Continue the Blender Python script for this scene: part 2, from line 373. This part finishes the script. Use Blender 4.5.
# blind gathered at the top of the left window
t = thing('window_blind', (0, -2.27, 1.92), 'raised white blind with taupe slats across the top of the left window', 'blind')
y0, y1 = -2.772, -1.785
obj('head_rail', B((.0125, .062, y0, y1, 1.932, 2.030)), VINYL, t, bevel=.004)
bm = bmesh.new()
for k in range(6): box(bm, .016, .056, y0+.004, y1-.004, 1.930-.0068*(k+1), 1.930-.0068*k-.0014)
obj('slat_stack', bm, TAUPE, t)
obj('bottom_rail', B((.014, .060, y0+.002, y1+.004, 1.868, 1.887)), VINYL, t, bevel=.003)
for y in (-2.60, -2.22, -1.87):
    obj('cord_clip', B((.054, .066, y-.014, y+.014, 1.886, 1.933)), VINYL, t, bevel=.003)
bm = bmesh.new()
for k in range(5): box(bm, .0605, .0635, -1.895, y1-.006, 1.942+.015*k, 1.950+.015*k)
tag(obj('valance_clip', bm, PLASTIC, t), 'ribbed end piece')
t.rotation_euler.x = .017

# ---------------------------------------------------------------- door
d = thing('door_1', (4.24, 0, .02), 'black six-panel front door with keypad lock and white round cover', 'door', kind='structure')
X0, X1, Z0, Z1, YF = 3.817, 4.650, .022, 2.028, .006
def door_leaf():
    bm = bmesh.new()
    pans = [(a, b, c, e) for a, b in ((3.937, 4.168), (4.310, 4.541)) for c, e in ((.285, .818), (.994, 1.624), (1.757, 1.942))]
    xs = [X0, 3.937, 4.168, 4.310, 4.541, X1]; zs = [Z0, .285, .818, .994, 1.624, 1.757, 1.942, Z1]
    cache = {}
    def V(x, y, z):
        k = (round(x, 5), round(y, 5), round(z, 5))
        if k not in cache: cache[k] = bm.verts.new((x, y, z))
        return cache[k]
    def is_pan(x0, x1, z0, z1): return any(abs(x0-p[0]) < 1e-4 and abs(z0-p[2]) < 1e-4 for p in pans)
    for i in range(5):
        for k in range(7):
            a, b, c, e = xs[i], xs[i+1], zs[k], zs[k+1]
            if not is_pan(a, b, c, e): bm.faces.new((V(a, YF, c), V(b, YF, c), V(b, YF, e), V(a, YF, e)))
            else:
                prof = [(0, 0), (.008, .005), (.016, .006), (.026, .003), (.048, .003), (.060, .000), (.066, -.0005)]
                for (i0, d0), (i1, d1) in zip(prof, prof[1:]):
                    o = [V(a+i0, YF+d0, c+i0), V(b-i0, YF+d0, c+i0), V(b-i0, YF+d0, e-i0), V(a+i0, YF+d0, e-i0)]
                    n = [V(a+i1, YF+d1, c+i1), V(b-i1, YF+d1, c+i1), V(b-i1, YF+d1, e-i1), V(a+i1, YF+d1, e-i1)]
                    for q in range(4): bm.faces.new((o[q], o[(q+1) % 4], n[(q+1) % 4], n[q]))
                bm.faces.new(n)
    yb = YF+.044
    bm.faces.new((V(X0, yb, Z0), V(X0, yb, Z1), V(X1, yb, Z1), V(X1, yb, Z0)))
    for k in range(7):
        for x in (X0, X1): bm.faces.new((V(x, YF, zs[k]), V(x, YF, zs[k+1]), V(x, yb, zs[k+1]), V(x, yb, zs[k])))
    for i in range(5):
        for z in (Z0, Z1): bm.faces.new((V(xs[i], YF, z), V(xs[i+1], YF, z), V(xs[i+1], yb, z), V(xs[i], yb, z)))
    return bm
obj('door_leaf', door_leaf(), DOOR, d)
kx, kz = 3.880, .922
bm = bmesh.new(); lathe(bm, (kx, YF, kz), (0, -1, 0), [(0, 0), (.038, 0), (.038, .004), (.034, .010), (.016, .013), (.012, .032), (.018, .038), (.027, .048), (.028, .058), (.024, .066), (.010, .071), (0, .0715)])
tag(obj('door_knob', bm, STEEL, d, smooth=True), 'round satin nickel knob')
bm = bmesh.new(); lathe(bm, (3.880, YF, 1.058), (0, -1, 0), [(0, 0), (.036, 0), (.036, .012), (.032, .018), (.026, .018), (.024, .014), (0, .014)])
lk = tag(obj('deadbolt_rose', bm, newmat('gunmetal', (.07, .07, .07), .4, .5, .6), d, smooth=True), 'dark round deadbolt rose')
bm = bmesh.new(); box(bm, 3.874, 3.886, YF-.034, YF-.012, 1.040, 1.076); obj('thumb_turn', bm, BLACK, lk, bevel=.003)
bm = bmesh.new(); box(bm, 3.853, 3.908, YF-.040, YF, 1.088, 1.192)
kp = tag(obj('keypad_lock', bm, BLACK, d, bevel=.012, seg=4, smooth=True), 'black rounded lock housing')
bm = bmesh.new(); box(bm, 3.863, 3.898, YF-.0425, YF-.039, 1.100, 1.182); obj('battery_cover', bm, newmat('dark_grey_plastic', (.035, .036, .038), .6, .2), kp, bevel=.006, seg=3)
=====
Retype only the lines running from the top of the listing to the line that holds "t.rotation_euler.x = .017", both ends included.

Continue the Blender Python script for this scene: part 2, from line 373. This part finishes the script. Use Blender 4.5.
# blind gathered at the top of the left window
t = thing('window_blind', (0, -2.27, 1.92), 'raised white blind with taupe slats across the top of the left window', 'blind')
y0, y1 = -2.772, -1.785
obj('head_rail', B((.0125, .062, y0, y1, 1.932, 2.030)), VINYL, t, bevel=.004)
bm = bmesh.new()
for k in range(6): box(bm, .016, .056, y0+.004, y1-.004, 1.930-.0068*(k+1), 1.930-.0068*k-.0014)
obj('slat_stack', bm, TAUPE, t)
obj('bottom_rail', B((.014, .060, y0+.002, y1+.004, 1.868, 1.887)), VINYL, t, bevel=.003)
for y in (-2.60, -2.22, -1.87):
    obj('cord_clip', B((.054, .066, y-.014, y+.014, 1.886, 1.933)), VINYL, t, bevel=.003)
bm = bmesh.new()
for k in range(5): box(bm, .0605, .0635, -1.895, y1-.006, 1.942+.015*k, 1.950+.015*k)
tag(obj('valance_clip', bm, PLASTIC, t), 'ribbed end piece')
t.rotation_euler.x = .017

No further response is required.